Yeah, look at. Yeah, it's a bit like triggers [indiscernible] only horses these trucks, they tend to sort of it's a four engine three truck trays and two chassis. So it's the same truck, but it's been rebuilt multiple times, but you would argue that that's a sort of seven to eight year window would be a reasonable assumption. Some have lots we're hours and that because I said have been built as suppliers, but yes. So a three year stricter requirements with an eight year piece of kit obviously what you do that the four to five years. And of course we've got to be cognizant impact of once you buy a piece of equipment, it belongs to Sukari because it belongs to Centamin and at the end of that equipment usable life we can't sell that equipment that equipment then is transfered to Emirate, the Egyptian states as well.

So if we were -- if we had a under our terms of our concession, we were working in Senegal or Ghana for example we could buy a bit of equipment use it and then we could sell it and we keep some of the residual on that. Here, of course, we buy a piece of equipment, we use it for three years, and then we don't have the right to sell it. We then have to transfer it to Emirate as well. So I think people just need to think about that when they're looking at that contract and looking at how we do that please bear in mind that the assets are transfered to Egyptian state after their useful life at Sukari as well.

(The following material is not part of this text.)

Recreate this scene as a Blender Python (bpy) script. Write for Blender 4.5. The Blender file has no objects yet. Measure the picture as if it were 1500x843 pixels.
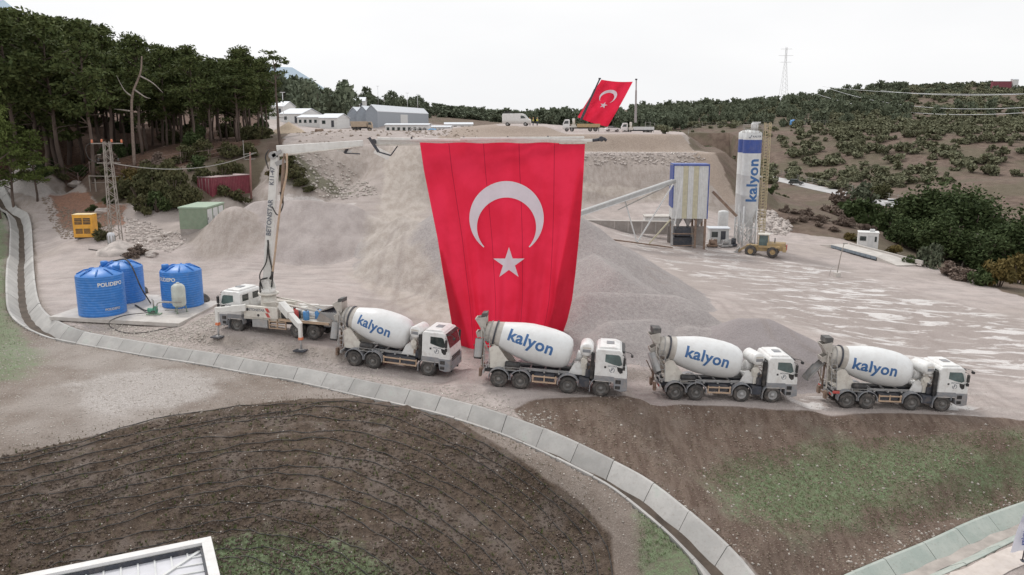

So we wouldn't get that sort of, you know, we bought something for $3 million use it for three years, we couldn't then sell it to $2 million, we buy it for $3 million, use it for three years and have to give it to Egypt. And then obviously doesn't make sense for the business.

A
Alexandra Barter-Carse

And I guess one last thing I would add to that is just kind of perhaps misconception that actually the sentiment owner operator fleet is doing two-thirds of the material moved that is --

M
Martin Horgan
Chief Executive Officer

Yeah, with our own fleet is kind of got slightly massive and our own fleet is now operating at its highest ever level of material moved 92 million, 93 million tons and that is a record -- when I joined in 2020 we were moving around about 70 million tons. With the same equipment and same operators, we're now up to like 90 million tons as well. So our own fleet before we brilliantly through planning maintenance sort of optimization of haul routes, those are high capacity lightweight truck trays, all those things, these are our own fleet itself absolutely humming along and actually a bit of healthy competition between our own fleet and capital guys [indiscernible] as well, it's quite nice to see that, but our guys are absolutely flying along as well.

A
Alexandra Barter-Carse

Wonderful. That is all the questions from me.

M
Martin Horgan
Chief Executive Officer

Thank you very much. Well, look, in that case then, I would just like to thank everybody for joining us this morning. As I say, probably 2023 with a good momentum, quite a bit of excitement and confidence as we head into this next year. And I think, looking forward to another year of kicking off those milestones as we won't deliver Sukari back to 500,000 ounces at competitive all in sustaining develop the full potential within our portfolio both in Egypt and West Africa. And then look to those opportunities become a multi-asset multi-jurisdictional producer and in doing all that continues to position ourselves as offering both growth and returns for our shareholders as well. So I want to say thank you to everybody Happy New Year again and look forward to continue to update you about 2023. Thank you very much.

Operator

This concludes today's conference call. Thank you for joining. You may now disconnect your lines.